Records with scene code
※ ※ ※

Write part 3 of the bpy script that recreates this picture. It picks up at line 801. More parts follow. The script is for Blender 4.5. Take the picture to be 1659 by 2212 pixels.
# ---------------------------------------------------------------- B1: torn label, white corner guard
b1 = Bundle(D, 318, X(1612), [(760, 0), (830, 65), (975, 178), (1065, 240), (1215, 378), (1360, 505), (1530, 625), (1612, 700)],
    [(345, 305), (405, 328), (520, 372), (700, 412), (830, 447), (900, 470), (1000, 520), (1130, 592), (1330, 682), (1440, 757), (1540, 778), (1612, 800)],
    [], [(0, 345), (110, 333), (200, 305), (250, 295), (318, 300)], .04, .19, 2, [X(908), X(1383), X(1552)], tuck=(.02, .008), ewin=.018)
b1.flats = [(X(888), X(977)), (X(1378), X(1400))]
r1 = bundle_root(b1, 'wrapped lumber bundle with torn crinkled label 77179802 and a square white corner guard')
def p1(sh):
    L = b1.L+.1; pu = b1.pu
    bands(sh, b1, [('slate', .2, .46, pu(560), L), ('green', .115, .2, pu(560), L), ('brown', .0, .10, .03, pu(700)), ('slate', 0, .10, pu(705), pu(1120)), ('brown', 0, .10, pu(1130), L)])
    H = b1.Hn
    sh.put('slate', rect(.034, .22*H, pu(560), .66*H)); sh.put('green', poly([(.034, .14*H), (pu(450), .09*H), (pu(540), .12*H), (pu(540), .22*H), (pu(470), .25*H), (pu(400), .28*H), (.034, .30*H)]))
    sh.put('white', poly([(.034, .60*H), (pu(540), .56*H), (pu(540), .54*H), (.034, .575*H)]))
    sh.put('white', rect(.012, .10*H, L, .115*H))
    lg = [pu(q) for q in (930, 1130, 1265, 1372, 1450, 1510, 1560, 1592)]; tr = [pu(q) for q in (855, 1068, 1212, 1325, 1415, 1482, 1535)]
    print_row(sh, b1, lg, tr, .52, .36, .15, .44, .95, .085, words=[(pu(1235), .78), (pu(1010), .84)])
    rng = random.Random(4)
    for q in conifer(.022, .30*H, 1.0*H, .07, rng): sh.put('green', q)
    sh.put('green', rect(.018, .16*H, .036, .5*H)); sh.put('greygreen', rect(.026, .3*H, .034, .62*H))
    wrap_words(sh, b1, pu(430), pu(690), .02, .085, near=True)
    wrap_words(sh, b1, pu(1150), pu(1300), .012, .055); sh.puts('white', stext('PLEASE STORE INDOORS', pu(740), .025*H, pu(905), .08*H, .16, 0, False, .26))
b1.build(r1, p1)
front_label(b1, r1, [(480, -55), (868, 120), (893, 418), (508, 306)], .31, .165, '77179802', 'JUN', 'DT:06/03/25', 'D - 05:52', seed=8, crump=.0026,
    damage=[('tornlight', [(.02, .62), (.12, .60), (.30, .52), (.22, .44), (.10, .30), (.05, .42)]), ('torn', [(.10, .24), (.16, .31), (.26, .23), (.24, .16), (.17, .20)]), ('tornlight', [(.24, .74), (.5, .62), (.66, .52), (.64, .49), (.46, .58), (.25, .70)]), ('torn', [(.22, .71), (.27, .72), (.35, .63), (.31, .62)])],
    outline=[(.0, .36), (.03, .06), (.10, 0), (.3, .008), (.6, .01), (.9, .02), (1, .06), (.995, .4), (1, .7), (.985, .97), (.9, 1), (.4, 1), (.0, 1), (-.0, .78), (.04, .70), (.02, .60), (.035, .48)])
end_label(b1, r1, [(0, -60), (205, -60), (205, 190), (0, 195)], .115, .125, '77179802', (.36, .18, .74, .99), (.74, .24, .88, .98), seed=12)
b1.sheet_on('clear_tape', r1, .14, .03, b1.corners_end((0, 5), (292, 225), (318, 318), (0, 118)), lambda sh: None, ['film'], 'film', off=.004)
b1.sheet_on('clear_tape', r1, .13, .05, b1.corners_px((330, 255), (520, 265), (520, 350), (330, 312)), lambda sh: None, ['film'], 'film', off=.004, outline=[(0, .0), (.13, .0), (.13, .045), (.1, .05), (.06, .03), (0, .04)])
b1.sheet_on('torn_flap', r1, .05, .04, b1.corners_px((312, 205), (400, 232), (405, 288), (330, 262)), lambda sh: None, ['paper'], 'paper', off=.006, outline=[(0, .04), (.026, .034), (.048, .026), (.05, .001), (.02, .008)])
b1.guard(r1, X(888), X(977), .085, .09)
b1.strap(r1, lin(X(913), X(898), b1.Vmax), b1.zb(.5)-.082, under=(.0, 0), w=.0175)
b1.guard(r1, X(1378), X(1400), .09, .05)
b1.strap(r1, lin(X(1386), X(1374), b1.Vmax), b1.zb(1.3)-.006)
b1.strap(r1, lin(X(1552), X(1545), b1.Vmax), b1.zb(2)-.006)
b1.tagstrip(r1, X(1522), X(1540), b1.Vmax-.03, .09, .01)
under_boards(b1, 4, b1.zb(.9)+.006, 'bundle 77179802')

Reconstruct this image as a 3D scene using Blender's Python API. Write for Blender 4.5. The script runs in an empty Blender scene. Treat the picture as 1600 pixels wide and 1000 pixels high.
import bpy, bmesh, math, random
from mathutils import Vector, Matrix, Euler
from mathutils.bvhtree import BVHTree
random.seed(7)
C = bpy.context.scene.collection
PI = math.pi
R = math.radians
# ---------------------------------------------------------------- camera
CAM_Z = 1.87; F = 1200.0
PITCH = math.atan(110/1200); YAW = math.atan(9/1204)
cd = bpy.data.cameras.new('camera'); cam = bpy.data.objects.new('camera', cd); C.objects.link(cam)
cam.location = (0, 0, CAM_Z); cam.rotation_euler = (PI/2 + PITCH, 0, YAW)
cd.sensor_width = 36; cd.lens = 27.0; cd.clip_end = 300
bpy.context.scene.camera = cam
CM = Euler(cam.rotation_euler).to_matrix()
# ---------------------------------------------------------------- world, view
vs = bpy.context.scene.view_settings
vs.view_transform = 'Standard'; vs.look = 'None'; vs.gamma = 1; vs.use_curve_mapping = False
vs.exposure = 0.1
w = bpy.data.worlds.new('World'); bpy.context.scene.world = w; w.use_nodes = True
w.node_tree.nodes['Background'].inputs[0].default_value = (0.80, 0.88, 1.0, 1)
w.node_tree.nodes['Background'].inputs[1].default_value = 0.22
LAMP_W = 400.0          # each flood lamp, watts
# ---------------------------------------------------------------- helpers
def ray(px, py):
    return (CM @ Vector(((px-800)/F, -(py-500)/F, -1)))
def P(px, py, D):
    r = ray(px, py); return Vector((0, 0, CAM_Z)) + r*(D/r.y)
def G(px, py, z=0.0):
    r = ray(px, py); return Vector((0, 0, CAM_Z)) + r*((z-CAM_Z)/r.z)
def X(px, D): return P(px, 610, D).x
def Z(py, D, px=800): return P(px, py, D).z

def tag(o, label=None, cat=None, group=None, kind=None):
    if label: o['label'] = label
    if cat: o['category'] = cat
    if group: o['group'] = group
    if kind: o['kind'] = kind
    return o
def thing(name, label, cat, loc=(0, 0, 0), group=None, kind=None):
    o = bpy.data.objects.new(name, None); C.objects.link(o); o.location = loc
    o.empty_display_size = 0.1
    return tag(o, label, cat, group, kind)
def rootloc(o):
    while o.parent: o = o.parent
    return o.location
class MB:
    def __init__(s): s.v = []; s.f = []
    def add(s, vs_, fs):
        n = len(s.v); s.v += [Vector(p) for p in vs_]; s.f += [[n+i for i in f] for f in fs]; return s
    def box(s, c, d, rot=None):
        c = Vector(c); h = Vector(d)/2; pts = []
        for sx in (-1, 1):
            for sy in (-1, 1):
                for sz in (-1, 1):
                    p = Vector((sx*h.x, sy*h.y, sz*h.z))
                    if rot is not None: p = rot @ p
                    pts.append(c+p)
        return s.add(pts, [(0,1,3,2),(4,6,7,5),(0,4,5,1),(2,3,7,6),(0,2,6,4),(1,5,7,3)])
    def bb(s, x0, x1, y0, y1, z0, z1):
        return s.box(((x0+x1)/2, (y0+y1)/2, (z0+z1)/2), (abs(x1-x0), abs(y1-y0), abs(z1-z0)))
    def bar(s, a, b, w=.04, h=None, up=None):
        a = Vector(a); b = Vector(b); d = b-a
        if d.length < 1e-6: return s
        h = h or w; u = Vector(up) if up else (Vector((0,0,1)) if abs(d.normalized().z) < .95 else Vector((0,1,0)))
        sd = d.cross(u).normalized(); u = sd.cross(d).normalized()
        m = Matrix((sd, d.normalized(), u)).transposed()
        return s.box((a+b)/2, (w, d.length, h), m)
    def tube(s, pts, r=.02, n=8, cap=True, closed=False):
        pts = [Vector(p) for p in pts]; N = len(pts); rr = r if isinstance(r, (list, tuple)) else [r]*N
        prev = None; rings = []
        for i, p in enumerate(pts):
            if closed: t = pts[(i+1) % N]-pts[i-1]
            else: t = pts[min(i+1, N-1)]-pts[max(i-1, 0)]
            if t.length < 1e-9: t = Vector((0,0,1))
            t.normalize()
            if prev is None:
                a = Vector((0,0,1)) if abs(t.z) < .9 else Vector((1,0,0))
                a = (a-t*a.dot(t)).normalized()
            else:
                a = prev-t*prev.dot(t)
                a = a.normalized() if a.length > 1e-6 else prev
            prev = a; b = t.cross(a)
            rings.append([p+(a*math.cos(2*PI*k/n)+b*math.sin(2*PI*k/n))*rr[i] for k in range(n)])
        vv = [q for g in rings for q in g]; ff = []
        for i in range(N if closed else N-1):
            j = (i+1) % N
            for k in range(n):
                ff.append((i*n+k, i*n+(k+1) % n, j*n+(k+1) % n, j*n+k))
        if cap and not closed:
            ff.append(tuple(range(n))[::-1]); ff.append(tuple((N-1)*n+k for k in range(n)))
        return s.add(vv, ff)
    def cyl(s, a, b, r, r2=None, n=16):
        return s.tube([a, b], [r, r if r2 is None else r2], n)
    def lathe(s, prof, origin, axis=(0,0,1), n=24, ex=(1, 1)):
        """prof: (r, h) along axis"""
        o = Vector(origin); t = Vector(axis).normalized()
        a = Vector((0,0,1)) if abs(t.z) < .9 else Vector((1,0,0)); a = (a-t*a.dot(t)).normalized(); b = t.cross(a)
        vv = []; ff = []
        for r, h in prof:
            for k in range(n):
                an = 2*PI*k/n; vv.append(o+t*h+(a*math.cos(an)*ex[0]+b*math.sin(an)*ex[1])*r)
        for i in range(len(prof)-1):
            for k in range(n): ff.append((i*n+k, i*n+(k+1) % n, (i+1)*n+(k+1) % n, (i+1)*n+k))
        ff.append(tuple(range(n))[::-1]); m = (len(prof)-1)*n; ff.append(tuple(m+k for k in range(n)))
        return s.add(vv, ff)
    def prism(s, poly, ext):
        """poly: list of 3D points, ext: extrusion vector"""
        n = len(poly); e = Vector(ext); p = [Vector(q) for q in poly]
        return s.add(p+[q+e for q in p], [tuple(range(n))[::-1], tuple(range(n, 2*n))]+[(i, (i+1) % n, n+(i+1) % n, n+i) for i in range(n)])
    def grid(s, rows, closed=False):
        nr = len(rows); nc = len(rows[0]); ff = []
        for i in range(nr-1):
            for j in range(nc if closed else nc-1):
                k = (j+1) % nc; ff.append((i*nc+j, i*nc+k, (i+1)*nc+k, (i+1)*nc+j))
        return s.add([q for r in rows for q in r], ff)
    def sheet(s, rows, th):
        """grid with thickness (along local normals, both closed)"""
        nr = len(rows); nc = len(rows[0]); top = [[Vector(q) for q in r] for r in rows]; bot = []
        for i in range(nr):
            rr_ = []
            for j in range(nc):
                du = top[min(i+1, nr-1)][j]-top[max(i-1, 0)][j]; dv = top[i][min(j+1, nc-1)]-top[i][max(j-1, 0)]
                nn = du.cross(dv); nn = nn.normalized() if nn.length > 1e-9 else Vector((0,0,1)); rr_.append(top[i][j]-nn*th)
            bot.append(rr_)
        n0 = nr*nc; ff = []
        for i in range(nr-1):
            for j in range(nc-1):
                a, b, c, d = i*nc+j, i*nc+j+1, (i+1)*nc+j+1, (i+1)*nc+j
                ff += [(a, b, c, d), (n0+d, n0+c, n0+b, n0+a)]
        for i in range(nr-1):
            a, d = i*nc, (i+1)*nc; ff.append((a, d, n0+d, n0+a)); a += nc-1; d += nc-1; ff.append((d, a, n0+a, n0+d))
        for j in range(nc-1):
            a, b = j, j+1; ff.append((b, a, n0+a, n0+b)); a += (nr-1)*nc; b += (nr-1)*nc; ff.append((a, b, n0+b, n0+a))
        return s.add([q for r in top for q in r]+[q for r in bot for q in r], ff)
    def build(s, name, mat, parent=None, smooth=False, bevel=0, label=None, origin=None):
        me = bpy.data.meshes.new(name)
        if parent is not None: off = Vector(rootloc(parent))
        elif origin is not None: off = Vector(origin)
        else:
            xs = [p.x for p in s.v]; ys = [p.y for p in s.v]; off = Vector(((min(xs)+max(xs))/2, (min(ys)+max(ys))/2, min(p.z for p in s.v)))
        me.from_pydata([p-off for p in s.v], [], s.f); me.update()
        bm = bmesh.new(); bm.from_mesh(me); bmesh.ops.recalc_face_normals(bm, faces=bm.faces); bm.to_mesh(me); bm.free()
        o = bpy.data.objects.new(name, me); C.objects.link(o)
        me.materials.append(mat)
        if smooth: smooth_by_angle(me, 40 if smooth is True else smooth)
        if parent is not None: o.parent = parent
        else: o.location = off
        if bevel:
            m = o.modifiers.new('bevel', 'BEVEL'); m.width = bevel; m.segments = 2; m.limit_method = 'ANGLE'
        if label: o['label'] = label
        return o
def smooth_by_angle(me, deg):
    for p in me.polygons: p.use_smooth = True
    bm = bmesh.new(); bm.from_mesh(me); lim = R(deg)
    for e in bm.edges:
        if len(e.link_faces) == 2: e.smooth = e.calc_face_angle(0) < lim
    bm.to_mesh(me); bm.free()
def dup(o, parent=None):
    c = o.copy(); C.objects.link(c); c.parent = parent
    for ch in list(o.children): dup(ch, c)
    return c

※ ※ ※

[Stated goal]: Look above for the line that contains "Reconstruct this image". Starting there, transcribe every line exactly until you have copied the line that contains "def Z(py, D, px=800): return P(px, py, D).z".

[Full response]:
Reconstruct this image as a 3D scene using Blender's Python API. Write for Blender 4.5. The script runs in an empty Blender scene. Treat the picture as 1600 pixels wide and 1000 pixels high.
import bpy, bmesh, math, random
from mathutils import Vector, Matrix, Euler
from mathutils.bvhtree import BVHTree
random.seed(7)
C = bpy.context.scene.collection
PI = math.pi
R = math.radians
# ---------------------------------------------------------------- camera
CAM_Z = 1.87; F = 1200.0
PITCH = math.atan(110/1200); YAW = math.atan(9/1204)
cd = bpy.data.cameras.new('camera'); cam = bpy.data.objects.new('camera', cd); C.objects.link(cam)
cam.location = (0, 0, CAM_Z); cam.rotation_euler = (PI/2 + PITCH, 0, YAW)
cd.sensor_width = 36; cd.lens = 27.0; cd.clip_end = 300
bpy.context.scene.camera = cam
CM = Euler(cam.rotation_euler).to_matrix()
# ---------------------------------------------------------------- world, view
vs = bpy.context.scene.view_settings
vs.view_transform = 'Standard'; vs.look = 'None'; vs.gamma = 1; vs.use_curve_mapping = False
vs.exposure = 0.1
w = bpy.data.worlds.new('World'); bpy.context.scene.world = w; w.use_nodes = True
w.node_tree.nodes['Background'].inputs[0].default_value = (0.80, 0.88, 1.0, 1)
w.node_tree.nodes['Background'].inputs[1].default_value = 0.22
LAMP_W = 400.0          # each flood lamp, watts
# ---------------------------------------------------------------- helpers
def ray(px, py):
    return (CM @ Vector(((px-800)/F, -(py-500)/F, -1)))
def P(px, py, D):
    r = ray(px, py); return Vector((0, 0, CAM_Z)) + r*(D/r.y)
def G(px, py, z=0.0):
    r = ray(px, py); return Vector((0, 0, CAM_Z)) + r*((z-CAM_Z)/r.z)
def X(px, D): return P(px, 610, D).x
def Z(py, D, px=800): return P(px, py, D).z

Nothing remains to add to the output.